Er wordt gezegd dat de mens het Licht kennen zal, de inwijding vinden zal, indien hij bepaalde paden gaat, bepaalde regels volgt. Ik zeg u echter: De inwijding is in uw wezen en wie de waarheid in zich erkent, erkent alle dingen. En daarom is de wet der inwijding; leef uzelf. Heb de wereld lief, heb uw Schepper lief, erken de wet, die in u bestaat en gebruik de Kracht, Die u gegeven wordt.
Gij die hoort naar deze woorden, zult zo dadelijk heengaan; en wat van die woorden zal met u blijven? Voorwaar ik zeg u: Geen woord kan u redden, bijstaan of helpen, maar wat gij maakt uit het woord in uzelf, kan uw behoud en uw zekerheid zijn, Uw kracht van licht, uw innerlijke sterkte, uw leven zonder einde.

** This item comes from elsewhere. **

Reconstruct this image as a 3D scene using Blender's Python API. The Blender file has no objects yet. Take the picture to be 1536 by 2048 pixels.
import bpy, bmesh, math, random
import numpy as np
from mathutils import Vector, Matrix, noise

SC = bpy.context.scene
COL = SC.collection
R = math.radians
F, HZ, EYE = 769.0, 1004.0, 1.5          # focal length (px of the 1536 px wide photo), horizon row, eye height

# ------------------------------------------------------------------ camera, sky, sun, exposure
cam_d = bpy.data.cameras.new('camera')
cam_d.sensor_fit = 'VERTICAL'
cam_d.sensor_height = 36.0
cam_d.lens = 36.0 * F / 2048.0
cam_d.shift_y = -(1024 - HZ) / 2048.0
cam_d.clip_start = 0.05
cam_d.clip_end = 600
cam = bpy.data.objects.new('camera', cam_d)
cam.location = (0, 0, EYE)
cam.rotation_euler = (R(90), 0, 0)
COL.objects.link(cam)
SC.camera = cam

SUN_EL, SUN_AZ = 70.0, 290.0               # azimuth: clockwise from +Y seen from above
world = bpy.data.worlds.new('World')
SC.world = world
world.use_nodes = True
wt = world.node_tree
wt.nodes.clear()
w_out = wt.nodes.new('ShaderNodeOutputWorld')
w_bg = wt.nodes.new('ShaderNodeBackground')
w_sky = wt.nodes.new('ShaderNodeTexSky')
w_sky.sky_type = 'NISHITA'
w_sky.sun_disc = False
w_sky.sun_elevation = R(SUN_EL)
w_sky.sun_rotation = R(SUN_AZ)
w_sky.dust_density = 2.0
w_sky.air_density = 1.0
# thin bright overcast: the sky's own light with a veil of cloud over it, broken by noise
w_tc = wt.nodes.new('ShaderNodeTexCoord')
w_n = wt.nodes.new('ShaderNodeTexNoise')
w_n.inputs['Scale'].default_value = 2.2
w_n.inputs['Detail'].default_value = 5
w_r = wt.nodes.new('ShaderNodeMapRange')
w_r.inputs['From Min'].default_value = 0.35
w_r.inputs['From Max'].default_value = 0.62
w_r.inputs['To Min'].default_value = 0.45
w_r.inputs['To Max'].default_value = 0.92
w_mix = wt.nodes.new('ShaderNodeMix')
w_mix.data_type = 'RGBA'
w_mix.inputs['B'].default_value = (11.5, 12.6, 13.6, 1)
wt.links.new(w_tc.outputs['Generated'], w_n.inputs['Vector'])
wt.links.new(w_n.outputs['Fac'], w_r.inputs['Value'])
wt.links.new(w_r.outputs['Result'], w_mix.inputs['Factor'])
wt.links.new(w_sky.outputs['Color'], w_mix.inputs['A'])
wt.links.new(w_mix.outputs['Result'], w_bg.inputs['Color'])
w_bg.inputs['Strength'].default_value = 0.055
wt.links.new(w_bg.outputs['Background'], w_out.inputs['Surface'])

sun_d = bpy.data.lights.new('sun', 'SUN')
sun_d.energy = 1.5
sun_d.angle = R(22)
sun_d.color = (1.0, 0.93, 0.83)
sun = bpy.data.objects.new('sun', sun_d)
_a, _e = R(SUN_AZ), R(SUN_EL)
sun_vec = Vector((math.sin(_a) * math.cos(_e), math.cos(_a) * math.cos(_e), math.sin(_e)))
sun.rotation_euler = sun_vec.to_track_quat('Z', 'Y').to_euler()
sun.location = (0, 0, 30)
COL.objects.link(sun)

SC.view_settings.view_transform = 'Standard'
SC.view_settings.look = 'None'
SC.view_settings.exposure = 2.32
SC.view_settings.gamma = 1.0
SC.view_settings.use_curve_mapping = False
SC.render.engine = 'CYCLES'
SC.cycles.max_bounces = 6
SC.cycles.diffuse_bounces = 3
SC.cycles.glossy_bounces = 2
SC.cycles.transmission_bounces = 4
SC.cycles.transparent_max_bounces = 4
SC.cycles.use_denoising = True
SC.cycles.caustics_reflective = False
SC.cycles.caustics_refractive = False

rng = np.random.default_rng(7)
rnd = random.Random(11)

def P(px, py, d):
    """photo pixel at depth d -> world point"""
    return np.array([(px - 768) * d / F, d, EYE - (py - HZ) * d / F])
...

Gij aarzelt steeds weer, maar ge beseft uw eigen aarzelingen niet. Gij vraagt u af, wat waar is. Zo uw wezen u niet zegt; dit is waar, zo heeft het voor u geen betekenis. Maar waar uw wezen u zegt; dit is waarheid, daar zult gij het leven, en niet slechts met woorden aanvaarden. Bedrieg uzelf niet door woorden te spreken, die niet zijn, daden. Want in den beginne was het woord, maar het woord was de scheppende daad. En in den beginne was het licht, maar het licht was de wil die tot uiting kwam.
Gij, erfgenamen van het scheppend vermogen, de kracht waaruit gij voortkwam, gij zult scheppen. Maar niet wanneer gij steeds aarzelt, terwijl uw wezen zegt; dit is mijn weg of mijn taak. De westerse mens heeft zich het kruis als symbool verkozen. Een symbool van lijden en dood. En ziet, hij heeft het leven gedood, in zijn aanbidding. Want het is niet het kruis dat regeert, maar het is het licht van de herrijzenis, het is de leer die door het wonder bewezen werd. Deze dingen leven, het kruis is dood. Zo zeg ik u; aanbid geen symbolen. En noem niet God, wat gij niet kent. Maar leef de kracht, die gij zijt, opdat de Waarheid van uw wezen u de weg van het leven tone, u de poorten opene van het begrip.
En ten laatste, gij die wilt toehoren naar de lering, die ik u geef, bedenk één ding: Het is beter u vrienden te maken uit het onrecht, dan vijanden uit uw rechtvaardigheid. Het is beter te voeden wat leven geeft, dan een os die dorst de muil te binden. Het is beter een licht te kennen dat waar is voor jou, dat leeft en voortdurend een bron van sterkte is, dan in uw dromen ten onder te gaan.
Gij zijt mensen. De stof is geen vijand, maar zij is geen werkelijk deel van uw eeuwig bestaan. Maakt u vrienden uit de stof. Gij zijt mensen en hebt krachten en ideeën, die mensen eigen zijn. Maar wanneer gij gaat door het dal der schaduwen, zo laat ge dit achter. Maak u vrienden uit uw kennis, maak u vrienden uit uw weten en uw gaven. Maak u vrienden en zeg niet; dit is onrechtvaardig. Want voorwaar, de mens, die uit wat men onrecht noemt zich vrienden maakt, hij bouwt zich het leven. Maar wie uit rechtvaardigheid anderen doodt of één gedachte of hoop in hem doodt, hij verliest alle dingen.
De Wet is: De liefde tot de Schepper, Die ons voortbrengt.
De Wet is: De kracht van de Schepper, Die door ons spreekt.
Het leven is de eeuwigheid, die wij uiten in het kort ogenblik van bewust bestaan. Daarom; heb het leven lief. Heb alles lief wat u gegeven wordt aan zorgen en aan bezit, zonder het ooit te zien als deel van uw wezen, maar wetende; dit is het middel mij gegeven ter bereiking, Meer heb ik u voor heden niet te zeggen. Dat de Kracht, Die in u leeft, tot u moge spreken, opdat de waarheid, die in u verscholen is, u geopenbaard worde. Vrede zij met u.